Director Leigh Whannell said the smaller budget worked in favor of the film’s realism. He credits Blumhouse, which has become synonymous with affordable horror hits, for knowing “how to milk every dollar out of the budget you have.”

“A lot of times when you see movies with huge budgets, the CG really calls attention to itself,” Whannell told Variety. “You’re so aware that you’re watching something that was created in a computer. What I’m trying to do is something completely different.”

“The Invisible Man,” a modern take on the novel by H.G. Wells, put the spotlight on Cecilia Kass (Moss), a woman being hunted by her abusive ex-boyfriend. When he dies by suicide, she has to prove her sanity and that she’s being stalked by someone that nobody can see. Critics and audiences alike praised the film for delivering on the scares without compromising on quality. Variety’s Owen Gleiberman called Whannell’s vision “ingenious and entertaining,” adding that “the thrills don’t just goose you; they have an emotional import.”

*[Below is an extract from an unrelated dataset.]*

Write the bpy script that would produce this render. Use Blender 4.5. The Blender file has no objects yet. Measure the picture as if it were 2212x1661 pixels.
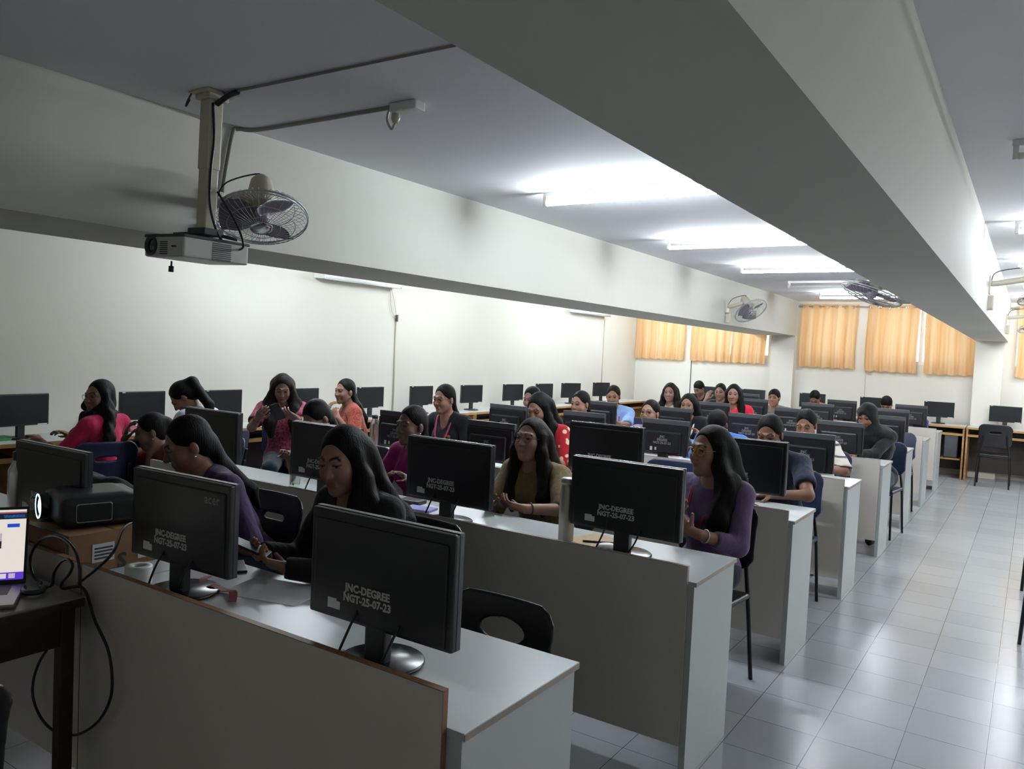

Opening weekend crowds were almost evenly split between genders, and well over half (64%) were over the age of 25. The film brought out a diverse audience: 46% of ticket buyers were caucasian, while 20% were African American, 18% were hispanic and 11% were Asian.

“Our partners as Blumhouse don’t cut corners when it comes to quality,” Universal’s president of domestic distribution Jim Orr said. “They consistently deliver hit after hit.”

For Universal, there was a lot was riding on the opening weekend of “The Invisible Man.” Though its efforts to build a Dark Universe were for naught, the studio has a handful of projects based on its monsters in the works, including Dracula and Bride of Frankenstein. Elizabeth Banks is also working on a separate film, “Invisible Woman,” for Universal. After the success of “The Invisible Man,” it appears to be on the right track.

“That Universal changed up its plans so quickly is a huge testament to their non-monolithic way of dealing with it,” Dergarabedian said. “They course-corrected, and it paid off big.”